(WHAT IS ASKED) Your task is to repeat all of the material exactly.

(DATASET EXTRACT)
::::::

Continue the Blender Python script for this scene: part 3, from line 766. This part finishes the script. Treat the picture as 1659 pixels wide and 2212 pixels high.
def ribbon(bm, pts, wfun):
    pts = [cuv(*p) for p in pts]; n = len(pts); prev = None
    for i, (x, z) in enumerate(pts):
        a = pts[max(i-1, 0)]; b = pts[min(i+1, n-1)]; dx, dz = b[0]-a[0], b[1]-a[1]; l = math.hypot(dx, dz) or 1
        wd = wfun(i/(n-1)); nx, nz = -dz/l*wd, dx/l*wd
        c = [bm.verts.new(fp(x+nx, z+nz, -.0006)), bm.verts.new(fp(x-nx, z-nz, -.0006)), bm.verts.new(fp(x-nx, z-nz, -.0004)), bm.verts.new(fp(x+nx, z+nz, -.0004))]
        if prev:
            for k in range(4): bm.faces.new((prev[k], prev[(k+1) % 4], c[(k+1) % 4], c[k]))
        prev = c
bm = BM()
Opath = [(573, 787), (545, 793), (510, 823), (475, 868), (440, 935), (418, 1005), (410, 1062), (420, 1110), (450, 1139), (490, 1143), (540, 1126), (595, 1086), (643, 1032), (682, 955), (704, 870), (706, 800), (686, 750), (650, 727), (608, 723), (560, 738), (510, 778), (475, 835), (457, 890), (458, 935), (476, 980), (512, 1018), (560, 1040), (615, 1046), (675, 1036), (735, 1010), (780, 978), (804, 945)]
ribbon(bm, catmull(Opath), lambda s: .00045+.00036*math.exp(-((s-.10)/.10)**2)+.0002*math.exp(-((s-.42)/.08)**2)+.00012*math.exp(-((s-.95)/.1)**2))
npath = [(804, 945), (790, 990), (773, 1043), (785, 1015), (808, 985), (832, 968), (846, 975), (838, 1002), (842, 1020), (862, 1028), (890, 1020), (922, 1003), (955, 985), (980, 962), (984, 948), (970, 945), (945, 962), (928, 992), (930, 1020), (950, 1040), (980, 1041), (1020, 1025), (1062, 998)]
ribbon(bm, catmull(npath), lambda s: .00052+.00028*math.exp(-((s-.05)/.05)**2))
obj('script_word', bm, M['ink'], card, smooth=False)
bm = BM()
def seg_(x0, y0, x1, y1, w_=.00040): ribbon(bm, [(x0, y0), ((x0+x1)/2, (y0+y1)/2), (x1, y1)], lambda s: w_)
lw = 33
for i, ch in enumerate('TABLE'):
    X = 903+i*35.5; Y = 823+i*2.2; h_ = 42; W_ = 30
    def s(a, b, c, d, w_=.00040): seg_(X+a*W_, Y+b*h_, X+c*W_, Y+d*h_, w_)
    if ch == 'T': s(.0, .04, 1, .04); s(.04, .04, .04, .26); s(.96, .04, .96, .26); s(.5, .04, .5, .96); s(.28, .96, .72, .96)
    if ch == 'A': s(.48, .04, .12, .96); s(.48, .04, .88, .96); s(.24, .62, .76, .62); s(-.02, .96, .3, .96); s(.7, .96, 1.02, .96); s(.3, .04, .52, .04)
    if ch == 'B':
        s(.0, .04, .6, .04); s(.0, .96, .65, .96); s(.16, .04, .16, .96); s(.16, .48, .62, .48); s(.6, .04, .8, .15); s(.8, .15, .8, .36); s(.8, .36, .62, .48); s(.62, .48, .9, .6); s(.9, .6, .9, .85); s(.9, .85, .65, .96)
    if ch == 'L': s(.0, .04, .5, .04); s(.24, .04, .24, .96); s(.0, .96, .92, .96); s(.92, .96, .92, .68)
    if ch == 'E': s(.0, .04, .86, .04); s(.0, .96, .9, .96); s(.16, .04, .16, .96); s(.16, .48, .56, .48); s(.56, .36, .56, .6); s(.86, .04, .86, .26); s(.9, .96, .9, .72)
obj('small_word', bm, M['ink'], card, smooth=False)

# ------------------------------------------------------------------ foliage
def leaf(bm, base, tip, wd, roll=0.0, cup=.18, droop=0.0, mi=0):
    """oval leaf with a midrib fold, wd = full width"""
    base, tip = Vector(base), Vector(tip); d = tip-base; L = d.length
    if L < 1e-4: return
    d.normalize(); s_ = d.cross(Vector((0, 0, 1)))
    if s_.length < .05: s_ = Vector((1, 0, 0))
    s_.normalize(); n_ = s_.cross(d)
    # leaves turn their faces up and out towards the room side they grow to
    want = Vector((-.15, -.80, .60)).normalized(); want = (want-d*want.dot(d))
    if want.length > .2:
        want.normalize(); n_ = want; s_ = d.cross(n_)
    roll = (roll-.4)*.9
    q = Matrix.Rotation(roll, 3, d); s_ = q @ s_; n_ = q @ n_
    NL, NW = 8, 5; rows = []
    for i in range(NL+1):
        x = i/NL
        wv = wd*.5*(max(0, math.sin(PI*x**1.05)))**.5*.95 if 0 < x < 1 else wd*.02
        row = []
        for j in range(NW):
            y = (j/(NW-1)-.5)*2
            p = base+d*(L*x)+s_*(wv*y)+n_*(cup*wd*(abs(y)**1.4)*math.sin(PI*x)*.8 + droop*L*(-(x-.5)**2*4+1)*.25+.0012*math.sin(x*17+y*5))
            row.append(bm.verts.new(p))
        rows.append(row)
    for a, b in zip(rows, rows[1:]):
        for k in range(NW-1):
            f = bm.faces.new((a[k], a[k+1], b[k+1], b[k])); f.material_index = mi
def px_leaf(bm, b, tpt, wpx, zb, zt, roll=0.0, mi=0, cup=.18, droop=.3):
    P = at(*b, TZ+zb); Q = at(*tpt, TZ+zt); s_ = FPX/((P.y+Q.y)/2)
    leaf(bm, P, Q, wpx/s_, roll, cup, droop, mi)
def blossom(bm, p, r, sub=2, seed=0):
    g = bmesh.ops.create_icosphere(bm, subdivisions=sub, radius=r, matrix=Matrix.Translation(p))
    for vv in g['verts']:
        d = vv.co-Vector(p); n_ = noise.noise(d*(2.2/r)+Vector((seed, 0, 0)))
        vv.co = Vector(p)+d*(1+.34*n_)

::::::

(ANSWER IN FULL)
Continue the Blender Python script for this scene: part 3, from line 766. This part finishes the script. Treat the picture as 1659 pixels wide and 2212 pixels high.
def ribbon(bm, pts, wfun):
    pts = [cuv(*p) for p in pts]; n = len(pts); prev = None
    for i, (x, z) in enumerate(pts):
        a = pts[max(i-1, 0)]; b = pts[min(i+1, n-1)]; dx, dz = b[0]-a[0], b[1]-a[1]; l = math.hypot(dx, dz) or 1
        wd = wfun(i/(n-1)); nx, nz = -dz/l*wd, dx/l*wd
        c = [bm.verts.new(fp(x+nx, z+nz, -.0006)), bm.verts.new(fp(x-nx, z-nz, -.0006)), bm.verts.new(fp(x-nx, z-nz, -.0004)), bm.verts.new(fp(x+nx, z+nz, -.0004))]
        if prev:
            for k in range(4): bm.faces.new((prev[k], prev[(k+1) % 4], c[(k+1) % 4], c[k]))
        prev = c
bm = BM()
Opath = [(573, 787), (545, 793), (510, 823), (475, 868), (440, 935), (418, 1005), (410, 1062), (420, 1110), (450, 1139), (490, 1143), (540, 1126), (595, 1086), (643, 1032), (682, 955), (704, 870), (706, 800), (686, 750), (650, 727), (608, 723), (560, 738), (510, 778), (475, 835), (457, 890), (458, 935), (476, 980), (512, 1018), (560, 1040), (615, 1046), (675, 1036), (735, 1010), (780, 978), (804, 945)]
ribbon(bm, catmull(Opath), lambda s: .00045+.00036*math.exp(-((s-.10)/.10)**2)+.0002*math.exp(-((s-.42)/.08)**2)+.00012*math.exp(-((s-.95)/.1)**2))
npath = [(804, 945), (790, 990), (773, 1043), (785, 1015), (808, 985), (832, 968), (846, 975), (838, 1002), (842, 1020), (862, 1028), (890, 1020), (922, 1003), (955, 985), (980, 962), (984, 948), (970, 945), (945, 962), (928, 992), (930, 1020), (950, 1040), (980, 1041), (1020, 1025), (1062, 998)]
ribbon(bm, catmull(npath), lambda s: .00052+.00028*math.exp(-((s-.05)/.05)**2))
obj('script_word', bm, M['ink'], card, smooth=False)
bm = BM()
def seg_(x0, y0, x1, y1, w_=.00040): ribbon(bm, [(x0, y0), ((x0+x1)/2, (y0+y1)/2), (x1, y1)], lambda s: w_)
lw = 33
for i, ch in enumerate('TABLE'):
    X = 903+i*35.5; Y = 823+i*2.2; h_ = 42; W_ = 30
    def s(a, b, c, d, w_=.00040): seg_(X+a*W_, Y+b*h_, X+c*W_, Y+d*h_, w_)
    if ch == 'T': s(.0, .04, 1, .04); s(.04, .04, .04, .26); s(.96, .04, .96, .26); s(.5, .04, .5, .96); s(.28, .96, .72, .96)
    if ch == 'A': s(.48, .04, .12, .96); s(.48, .04, .88, .96); s(.24, .62, .76, .62); s(-.02, .96, .3, .96); s(.7, .96, 1.02, .96); s(.3, .04, .52, .04)
    if ch == 'B':
        s(.0, .04, .6, .04); s(.0, .96, .65, .96); s(.16, .04, .16, .96); s(.16, .48, .62, .48); s(.6, .04, .8, .15); s(.8, .15, .8, .36); s(.8, .36, .62, .48); s(.62, .48, .9, .6); s(.9, .6, .9, .85); s(.9, .85, .65, .96)
    if ch == 'L': s(.0, .04, .5, .04); s(.24, .04, .24, .96); s(.0, .96, .92, .96); s(.92, .96, .92, .68)
    if ch == 'E': s(.0, .04, .86, .04); s(.0, .96, .9, .96); s(.16, .04, .16, .96); s(.16, .48, .56, .48); s(.56, .36, .56, .6); s(.86, .04, .86, .26); s(.9, .96, .9, .72)
obj('small_word', bm, M['ink'], card, smooth=False)

# ------------------------------------------------------------------ foliage
def leaf(bm, base, tip, wd, roll=0.0, cup=.18, droop=0.0, mi=0):
    """oval leaf with a midrib fold, wd = full width"""
    base, tip = Vector(base), Vector(tip); d = tip-base; L = d.length
    if L < 1e-4: return
    d.normalize(); s_ = d.cross(Vector((0, 0, 1)))
    if s_.length < .05: s_ = Vector((1, 0, 0))
    s_.normalize(); n_ = s_.cross(d)
    # leaves turn their faces up and out towards the room side they grow to
    want = Vector((-.15, -.80, .60)).normalized(); want = (want-d*want.dot(d))
    if want.length > .2:
        want.normalize(); n_ = want; s_ = d.cross(n_)
    roll = (roll-.4)*.9
    q = Matrix.Rotation(roll, 3, d); s_ = q @ s_; n_ = q @ n_
    NL, NW = 8, 5; rows = []
    for i in range(NL+1):
        x = i/NL
        wv = wd*.5*(max(0, math.sin(PI*x**1.05)))**.5*.95 if 0 < x < 1 else wd*.02
        row = []
        for j in range(NW):
            y = (j/(NW-1)-.5)*2
            p = base+d*(L*x)+s_*(wv*y)+n_*(cup*wd*(abs(y)**1.4)*math.sin(PI*x)*.8 + droop*L*(-(x-.5)**2*4+1)*.25+.0012*math.sin(x*17+y*5))
            row.append(bm.verts.new(p))
        rows.append(row)
    for a, b in zip(rows, rows[1:]):
        for k in range(NW-1):
            f = bm.faces.new((a[k], a[k+1], b[k+1], b[k])); f.material_index = mi
def px_leaf(bm, b, tpt, wpx, zb, zt, roll=0.0, mi=0, cup=.18, droop=.3):
    P = at(*b, TZ+zb); Q = at(*tpt, TZ+zt); s_ = FPX/((P.y+Q.y)/2)
    leaf(bm, P, Q, wpx/s_, roll, cup, droop, mi)
def blossom(bm, p, r, sub=2, seed=0):
    g = bmesh.ops.create_icosphere(bm, subdivisions=sub, radius=r, matrix=Matrix.Translation(p))
    for vv in g['verts']:
        d = vv.co-Vector(p); n_ = noise.noise(d*(2.2/r)+Vector((seed, 0, 0)))
        vv.co = Vector(p)+d*(1+.34*n_)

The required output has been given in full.